Sunday, July 22, 2007

To Address Sen. Kennedy's "Hate Speech"

To address Sen. Kennedy's 'Hate Speech' amendment to the Defense Authorization Bill: 'Hate Speech' and 'Hate Crimes' are doublespeak straight from George Orwell's representation of life in the Marxist utopia of 1984, where 'thought crimes' caused you to be sent to 're-education' camps. Imagine, the IRS being able to arrest you for thinking about tax loopholes. This is the path Sen. Ted Kennedy and Sen. Gordon Smith would like to put us on. Crime is crime, and freedom of thought and speech is what this country is about.
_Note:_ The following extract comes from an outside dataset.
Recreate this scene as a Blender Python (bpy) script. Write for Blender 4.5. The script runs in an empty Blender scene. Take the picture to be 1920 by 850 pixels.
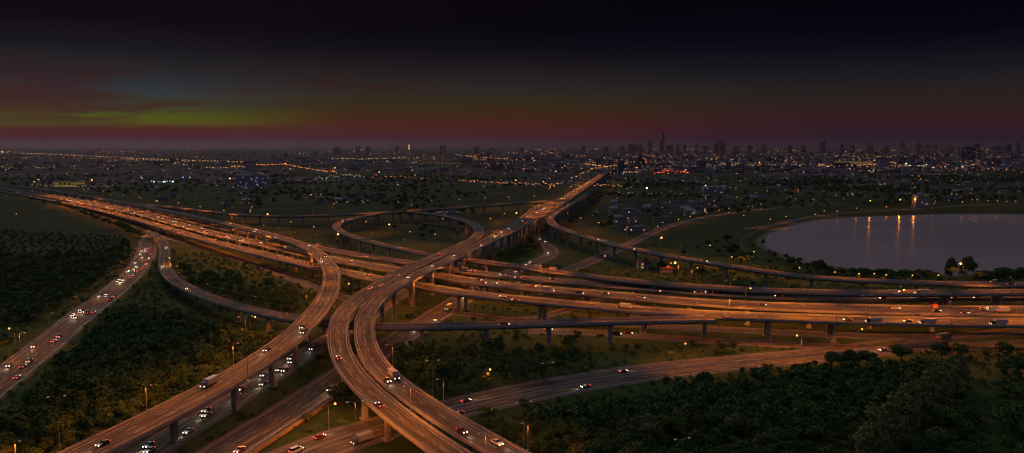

If a group of rednecks in Texas chain a man to the back of a pickup truck and drag him to death, then all involved should be likewise chained to the back of a pickup and dragged to death. If a group of homies enter an ex-girlfriend's house and beat everyone to death with baseball bats, they too, should be beaten to death with baseball bats. If a couple of cowboys in Wyoming beat a gay man and leave him to die on a barbed wire fence, the same should be done to them. When a group of professional criminals carjack, torture, rape, and murder a young couple in Tennessee, the criminals should be tortured and put to the death in the same fashion. Do you get the point?
Crime is crime.
If you get murdered because a junkie needed a fix, or because someone didn't like your race, you are still DEAD. Your family still mourns. These criminals should be dealt with accordingly. Attaching a 'feel good' tag like 'hate crime' to your murder does nothing but cause animosity; it makes victims in a particular group 'more equal than others' as Orwell put it in Animal Farm. We are a nation of natural rights recognized by The Constitution and The Bill of Rights and a nation of laws passed by Congress. The Civil War, the Suffragists, the civil rights movement, the women's movement, and the gay liberation movement were all about ensuring that all people are treated equally under the law. "Hate crime' tilts the balance again, in favor of government interference, to where equality is not present and no one is actually protected, all are suspect. It is the stepping stone to 'hate speech' and then to 'hate thought'. Our 1st amendment protects speech which is unpopular. All the previously mentioned social movements met opposition from people who did not want to here what they had to say. Our founding fathers understood that this country is big enough physically and intellectually for us to discuss and disagree and have the right to do so. Since the success of all these social movements, have we become so much less physically and intellectually that we cannot discuss and disagree? Are we so sensitive that we cannot allow discussions of life style choices or race or religion? Must everyone agree with one extreme or another and no one come to the middle to understand and compromise?
Perhaps the great men of 1776 were wrong and we are not a people who can govern and think for ourselves. Perhaps we all need to be told what to think and do with our lives. That is what Sen. Kennedy and his fellow would be feudal lords, Schumer, Feinstein, Boxer, Smith, Durban, Rodham-Clinton, ad nauseaum, really want, to be able to tell us what to do and for us to do it, like children on Ritalin. Or worse.